Hua Xin Min, qui milite pour la protection des vieux quartiers de Pékin et contre les expulsions illégales a déjà assisté à la destruction d’autres quartiers, dont celui de Qianmen. Elle est sceptique. « Ils ne détruisent pas pour une cause publique. Le fait même de détruire un quartier historique classé est contre l’intérêt public, ensuite il faut voir ce qu’ils comptent faire après, dit-elle. S’ils veulent construire de chics Siheyuan pour les revendre, alors c’est à but commercial. Lorsqu’ils font cela, c’est toujours sous prétexte de restaurer, mais en fait ils font autre chose. Le problème, souligne-t-elle, c’est que les responsables de l’urbanisme font d’abord des plans sur des quartiers constitués de propriétés privées, alors que cela est interdit par le droit foncier. Jointe par téléphone, la municipalité de Pékin nous a renvoyés vers le quartier de Dongcheng, qui n’a pas souhaité nous donner plus d’informations sur le projet. Le comité de quartier de Guowan n’en sait pas plus, alors qu’il est à quelques mètres des maisons déjà détruites.

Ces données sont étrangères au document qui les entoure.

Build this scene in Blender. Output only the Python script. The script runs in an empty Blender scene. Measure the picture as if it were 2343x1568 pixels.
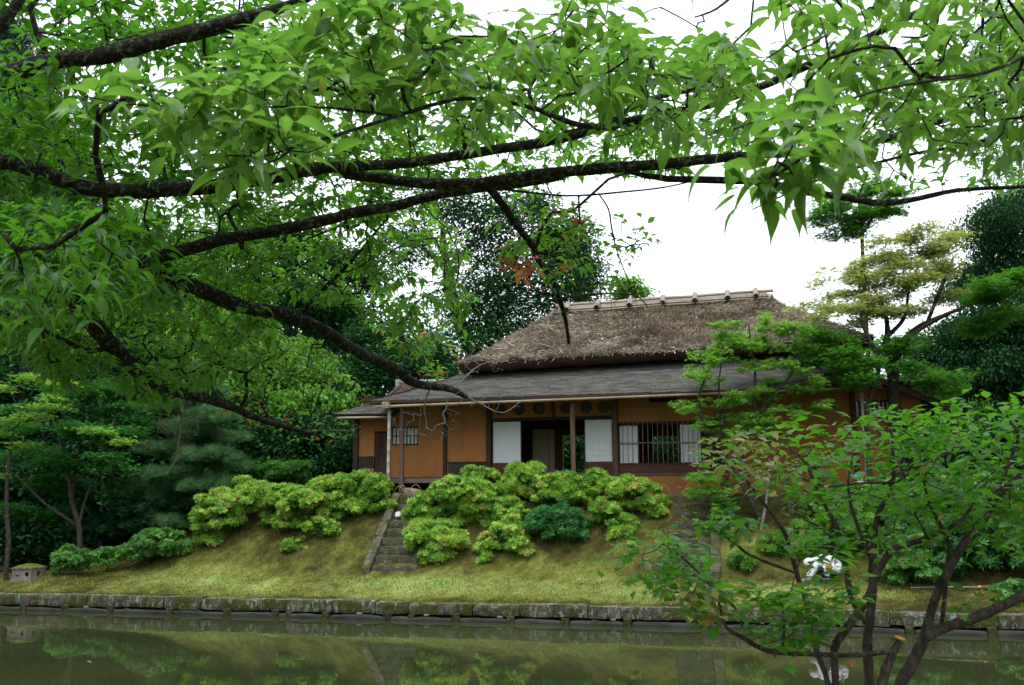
import bpy, math, random
import numpy as np
from mathutils import Vector, Matrix, noise as mnoise
rng = np.random.default_rng(11)
random.seed(5)
sc = bpy.context.scene
COL = sc.collection
R = math.radians

# ------------------------------------------------------------------ camera
F, CX, CY, HC = 2100., 1171., 784., 2.8        # lens measured on a 2342 px wide copy of the photograph
PITCH = math.atan(356 / F); ROLL = 0.005
fw = np.array([0, math.cos(PITCH), math.sin(PITCH)])
up = np.array([0, -math.sin(PITCH), math.cos(PITCH)])
rt = np.array([1., 0, 0])
CAM = np.array([0, 0, HC])
cr, sr = math.cos(ROLL), math.sin(ROLL)
cam_d = bpy.data.cameras.new('camera'); cam = bpy.data.objects.new('camera', cam_d); COL.objects.link(cam)
R_ = rt * cr - up * sr; U_ = rt * sr + up * cr
cam.matrix_world = Matrix(((R_[0], U_[0], -fw[0], 0), (R_[1], U_[1], -fw[1], 0), (R_[2], U_[2], -fw[2], HC), (0, 0, 0, 1)))
cam_d.sensor_width = 36; cam_d.lens = F / 2342 * 36
cam_d.clip_start = 0.1; cam_d.clip_end = 2000
cam_d.dof.use_dof = True; cam_d.dof.focus_distance = 16; cam_d.dof.aperture_fstop = 6.0
sc.camera = cam

# ------------------------------------------------------------------ sky, sun, exposure (overcast)
SUN_EL, SUN_AZ = R(72), R(200)
w = bpy.data.worlds.new('World'); sc.world = w; w.use_nodes = True
nt = w.node_tree; nt.nodes.clear()
sky = nt.nodes.new('ShaderNodeTexSky'); sky.sky_type = 'NISHITA'; sky.sun_disc = False
sky.sun_elevation = SUN_EL; sky.sun_rotation = SUN_AZ; sky.dust_density = 4; sky.air_density = 1.2
cloud = nt.nodes.new('ShaderNodeMixRGB'); cloud.inputs[0].default_value = 0.88
cloud.inputs[2].default_value = (10.6, 11.3, 12.0, 1)
bg = nt.nodes.new('ShaderNodeBackground'); bg.inputs[1].default_value = 0.13
ow = nt.nodes.new('ShaderNodeOutputWorld')
nt.links.new(sky.outputs[0], cloud.inputs[1]); nt.links.new(cloud.outputs[0], bg.inputs[0]); nt.links.new(bg.outputs[0], ow.inputs[0])
sd = bpy.data.lights.new('sun', 'SUN'); sd.energy = 1.5; sd.angle = R(30); sd.color = (1, .97, .92)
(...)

Tout le monde est dans l’attente
Vendeuse de fruits et légumes face à la tour de la cloche, Mme Hu sait déjà qu’il faudra partir loin du centre. Elle n’aura pas les moyens de rester. « Là-bas c’est pour le métro, mais ici, c’est pour un musée, un parking, une nouvelle place » dit-elle. A terme, l’ensemble du quartier, du deuxième périphérique à la rue Jiugulou, et probablement jusqu’au pont de Houmen, bien au sud de Gulou dongdajie, devrait être concerné par la « rénovation ».
Un peu plus bas, au pied de la majestueuse tour du tambour, un petit café comme beaucoup qui sont apparus dans le quartier ces dernières années. Mademoiselle Wang, qui en est propriétaire depuis 4 ans, s’est vue expliquer le projet en octobre dernier, avec d’autres commerçants: la création d’un parking, d’un musée en sous-sol, de commerces peut-être aussi en lien avec le thème du temps, par exemple une boutique de montres. Elle ne sait pas encore s’il faudra partir. « Ils n’ont pas parlé de détruire, mais de réquisitionner des boutiques. Le mieux pour nous serait bien sûr de rester ici mais tout n’est pas décidé apparemment. Or nous n’avons pas voix au chapitre. Il ne nous reste plus qu’à faire ce que l’on nous demande ».
« Tout le monde attend encore. Peut-être que cela va s’activer après le Nouvel an chinois, dit la jeune femme, les habitants ne resteront pas ici c’est sûr. Et nous, peut-être que nous pourrons rester ou peut-être que nous serons remplacés par un Starbucks » soupire-t-elle.